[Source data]
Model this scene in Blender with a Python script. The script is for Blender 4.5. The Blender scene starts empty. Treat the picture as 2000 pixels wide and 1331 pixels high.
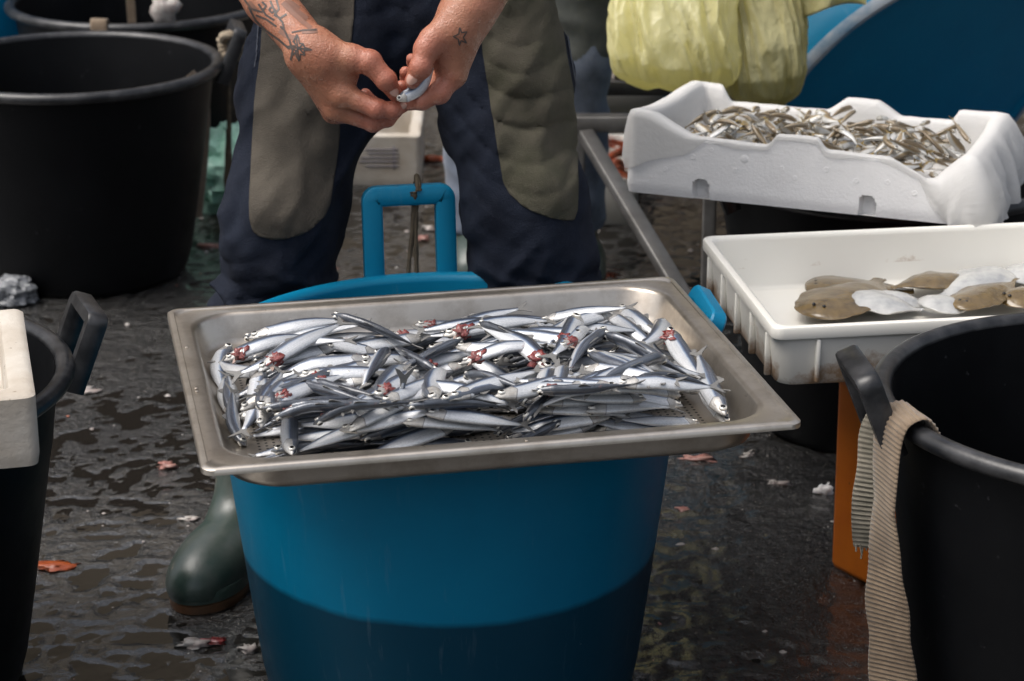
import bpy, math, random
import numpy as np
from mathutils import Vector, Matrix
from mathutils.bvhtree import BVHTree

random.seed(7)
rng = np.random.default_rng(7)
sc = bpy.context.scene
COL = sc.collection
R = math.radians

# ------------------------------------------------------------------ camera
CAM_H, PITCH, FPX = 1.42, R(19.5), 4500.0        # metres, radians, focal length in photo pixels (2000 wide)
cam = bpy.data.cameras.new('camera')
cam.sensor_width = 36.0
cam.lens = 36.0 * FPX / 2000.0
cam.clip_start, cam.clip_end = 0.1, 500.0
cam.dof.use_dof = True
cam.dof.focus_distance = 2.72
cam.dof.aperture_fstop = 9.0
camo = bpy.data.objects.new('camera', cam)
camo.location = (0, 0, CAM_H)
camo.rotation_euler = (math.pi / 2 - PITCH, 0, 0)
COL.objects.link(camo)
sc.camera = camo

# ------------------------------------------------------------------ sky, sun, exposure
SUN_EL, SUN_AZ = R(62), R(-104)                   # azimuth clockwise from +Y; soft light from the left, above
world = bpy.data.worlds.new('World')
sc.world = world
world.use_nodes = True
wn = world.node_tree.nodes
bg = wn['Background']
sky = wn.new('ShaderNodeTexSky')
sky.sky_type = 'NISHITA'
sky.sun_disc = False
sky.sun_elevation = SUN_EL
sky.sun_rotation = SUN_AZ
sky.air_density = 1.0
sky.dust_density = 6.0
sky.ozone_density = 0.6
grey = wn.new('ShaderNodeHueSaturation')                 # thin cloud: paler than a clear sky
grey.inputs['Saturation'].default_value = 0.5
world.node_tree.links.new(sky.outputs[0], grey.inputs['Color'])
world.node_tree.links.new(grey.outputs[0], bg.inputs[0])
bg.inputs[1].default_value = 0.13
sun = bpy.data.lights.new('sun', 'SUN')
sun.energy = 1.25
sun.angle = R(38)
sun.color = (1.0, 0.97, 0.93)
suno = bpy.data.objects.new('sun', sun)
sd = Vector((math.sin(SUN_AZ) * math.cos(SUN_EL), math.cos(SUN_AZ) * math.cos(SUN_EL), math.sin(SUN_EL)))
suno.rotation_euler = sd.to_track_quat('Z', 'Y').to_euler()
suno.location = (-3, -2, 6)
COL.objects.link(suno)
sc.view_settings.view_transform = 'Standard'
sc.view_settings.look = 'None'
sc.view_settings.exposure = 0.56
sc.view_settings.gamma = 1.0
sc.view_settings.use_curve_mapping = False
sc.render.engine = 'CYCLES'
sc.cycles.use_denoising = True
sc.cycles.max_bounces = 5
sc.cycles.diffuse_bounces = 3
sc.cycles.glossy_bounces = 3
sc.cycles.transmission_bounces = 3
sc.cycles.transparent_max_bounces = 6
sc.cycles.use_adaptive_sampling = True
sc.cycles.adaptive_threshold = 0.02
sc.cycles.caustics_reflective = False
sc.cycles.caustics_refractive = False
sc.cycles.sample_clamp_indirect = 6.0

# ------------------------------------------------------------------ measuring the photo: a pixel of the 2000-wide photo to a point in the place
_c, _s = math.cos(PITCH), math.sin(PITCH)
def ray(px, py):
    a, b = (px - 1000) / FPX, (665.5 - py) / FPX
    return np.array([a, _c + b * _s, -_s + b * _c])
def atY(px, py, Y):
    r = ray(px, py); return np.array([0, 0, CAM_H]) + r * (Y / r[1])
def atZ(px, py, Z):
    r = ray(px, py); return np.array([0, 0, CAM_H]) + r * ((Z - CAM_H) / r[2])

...

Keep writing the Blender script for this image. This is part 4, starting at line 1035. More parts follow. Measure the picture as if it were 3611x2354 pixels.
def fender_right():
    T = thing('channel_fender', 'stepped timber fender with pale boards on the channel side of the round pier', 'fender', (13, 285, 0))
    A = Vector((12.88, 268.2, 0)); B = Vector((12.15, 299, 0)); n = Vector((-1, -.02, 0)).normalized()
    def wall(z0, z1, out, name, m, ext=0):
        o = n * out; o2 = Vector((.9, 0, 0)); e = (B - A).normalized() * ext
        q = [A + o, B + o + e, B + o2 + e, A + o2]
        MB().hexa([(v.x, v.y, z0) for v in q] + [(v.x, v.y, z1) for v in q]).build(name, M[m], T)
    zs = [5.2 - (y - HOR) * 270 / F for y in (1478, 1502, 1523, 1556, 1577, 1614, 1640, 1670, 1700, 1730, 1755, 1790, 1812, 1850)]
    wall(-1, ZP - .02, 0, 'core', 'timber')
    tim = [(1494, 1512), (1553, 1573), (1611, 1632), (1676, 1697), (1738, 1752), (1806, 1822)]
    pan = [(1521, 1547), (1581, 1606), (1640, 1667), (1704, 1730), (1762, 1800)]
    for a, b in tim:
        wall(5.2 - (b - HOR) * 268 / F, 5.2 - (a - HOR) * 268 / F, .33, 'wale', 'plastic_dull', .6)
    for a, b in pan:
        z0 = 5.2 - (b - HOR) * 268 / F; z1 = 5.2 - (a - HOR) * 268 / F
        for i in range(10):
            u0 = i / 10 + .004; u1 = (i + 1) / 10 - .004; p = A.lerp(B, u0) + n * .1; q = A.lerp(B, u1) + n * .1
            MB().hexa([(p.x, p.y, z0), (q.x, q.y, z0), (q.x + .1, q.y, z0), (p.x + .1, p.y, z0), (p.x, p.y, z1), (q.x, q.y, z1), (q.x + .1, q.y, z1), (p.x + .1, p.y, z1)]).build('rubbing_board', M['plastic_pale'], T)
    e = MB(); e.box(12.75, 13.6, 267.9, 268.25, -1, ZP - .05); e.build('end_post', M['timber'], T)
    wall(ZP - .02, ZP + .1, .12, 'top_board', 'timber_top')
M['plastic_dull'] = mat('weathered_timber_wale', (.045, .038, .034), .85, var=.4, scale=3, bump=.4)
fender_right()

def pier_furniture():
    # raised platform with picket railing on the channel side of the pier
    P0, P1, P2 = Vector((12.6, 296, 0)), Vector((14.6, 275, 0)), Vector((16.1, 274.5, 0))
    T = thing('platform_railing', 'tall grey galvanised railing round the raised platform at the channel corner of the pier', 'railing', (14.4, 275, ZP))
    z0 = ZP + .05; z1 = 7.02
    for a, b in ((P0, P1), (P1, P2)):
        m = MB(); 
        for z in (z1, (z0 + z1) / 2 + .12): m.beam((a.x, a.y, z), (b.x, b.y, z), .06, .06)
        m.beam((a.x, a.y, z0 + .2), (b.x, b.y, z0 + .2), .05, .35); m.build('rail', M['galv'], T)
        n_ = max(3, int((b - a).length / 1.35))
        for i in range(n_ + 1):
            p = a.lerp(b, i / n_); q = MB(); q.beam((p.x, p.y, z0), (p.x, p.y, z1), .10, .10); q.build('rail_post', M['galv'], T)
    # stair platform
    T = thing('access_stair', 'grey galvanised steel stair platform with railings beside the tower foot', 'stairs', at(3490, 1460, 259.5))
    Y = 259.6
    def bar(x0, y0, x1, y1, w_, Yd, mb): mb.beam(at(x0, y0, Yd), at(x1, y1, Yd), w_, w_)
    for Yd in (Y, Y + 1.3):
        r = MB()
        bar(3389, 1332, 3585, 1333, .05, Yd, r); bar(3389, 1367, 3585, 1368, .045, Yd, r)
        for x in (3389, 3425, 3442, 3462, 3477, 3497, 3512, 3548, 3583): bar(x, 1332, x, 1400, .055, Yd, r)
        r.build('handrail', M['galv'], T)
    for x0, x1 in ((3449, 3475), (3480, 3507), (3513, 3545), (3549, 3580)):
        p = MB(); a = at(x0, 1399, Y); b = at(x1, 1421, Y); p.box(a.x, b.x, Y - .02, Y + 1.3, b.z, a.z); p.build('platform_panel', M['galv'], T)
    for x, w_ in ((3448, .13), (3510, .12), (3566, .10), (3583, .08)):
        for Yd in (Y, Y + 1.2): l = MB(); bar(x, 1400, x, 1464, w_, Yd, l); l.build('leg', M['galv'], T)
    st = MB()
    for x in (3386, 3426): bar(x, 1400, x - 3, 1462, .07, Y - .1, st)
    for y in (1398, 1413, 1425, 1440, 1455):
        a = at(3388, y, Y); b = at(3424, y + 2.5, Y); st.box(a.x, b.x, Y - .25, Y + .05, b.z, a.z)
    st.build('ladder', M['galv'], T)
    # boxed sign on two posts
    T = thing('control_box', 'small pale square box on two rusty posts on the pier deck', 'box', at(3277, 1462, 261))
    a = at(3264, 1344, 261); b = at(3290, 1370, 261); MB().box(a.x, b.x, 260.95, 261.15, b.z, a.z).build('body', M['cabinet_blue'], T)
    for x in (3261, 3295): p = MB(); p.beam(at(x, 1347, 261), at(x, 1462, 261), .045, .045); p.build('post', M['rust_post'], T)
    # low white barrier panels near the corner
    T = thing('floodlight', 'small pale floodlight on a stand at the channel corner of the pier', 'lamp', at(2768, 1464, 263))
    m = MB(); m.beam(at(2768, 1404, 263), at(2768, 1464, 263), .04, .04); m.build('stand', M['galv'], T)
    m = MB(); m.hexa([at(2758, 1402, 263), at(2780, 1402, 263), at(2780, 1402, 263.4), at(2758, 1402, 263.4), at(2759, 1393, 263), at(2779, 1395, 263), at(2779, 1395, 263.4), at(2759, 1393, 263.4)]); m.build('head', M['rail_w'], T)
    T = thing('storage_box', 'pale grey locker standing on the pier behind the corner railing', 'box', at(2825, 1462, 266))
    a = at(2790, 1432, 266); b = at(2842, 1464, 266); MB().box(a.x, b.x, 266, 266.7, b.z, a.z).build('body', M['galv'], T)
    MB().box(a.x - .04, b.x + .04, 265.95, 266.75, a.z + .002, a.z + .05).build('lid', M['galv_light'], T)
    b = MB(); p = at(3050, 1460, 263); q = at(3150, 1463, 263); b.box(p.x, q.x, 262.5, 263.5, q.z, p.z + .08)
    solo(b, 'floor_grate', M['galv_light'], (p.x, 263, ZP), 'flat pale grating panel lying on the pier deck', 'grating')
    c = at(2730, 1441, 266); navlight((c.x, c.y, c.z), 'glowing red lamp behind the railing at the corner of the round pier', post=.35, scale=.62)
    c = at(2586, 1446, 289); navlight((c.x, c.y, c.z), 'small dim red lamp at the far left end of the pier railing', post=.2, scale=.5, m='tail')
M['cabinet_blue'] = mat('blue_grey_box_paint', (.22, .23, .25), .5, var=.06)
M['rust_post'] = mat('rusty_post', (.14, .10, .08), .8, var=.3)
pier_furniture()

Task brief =
Begin with the line that contains "Model this scene", end with the line that contains "R = math.radians", and set down every line in that range exactly as it stands, minus the pictures.

Result for this task =
Model this scene in Blender with a Python script. The script is for Blender 4.5. The Blender scene starts empty. Treat the picture as 2000 pixels wide and 1331 pixels high.
import bpy, math, random
import numpy as np
from mathutils import Vector, Matrix
from mathutils.bvhtree import BVHTree

random.seed(7)
rng = np.random.default_rng(7)
sc = bpy.context.scene
COL = sc.collection
R = math.radians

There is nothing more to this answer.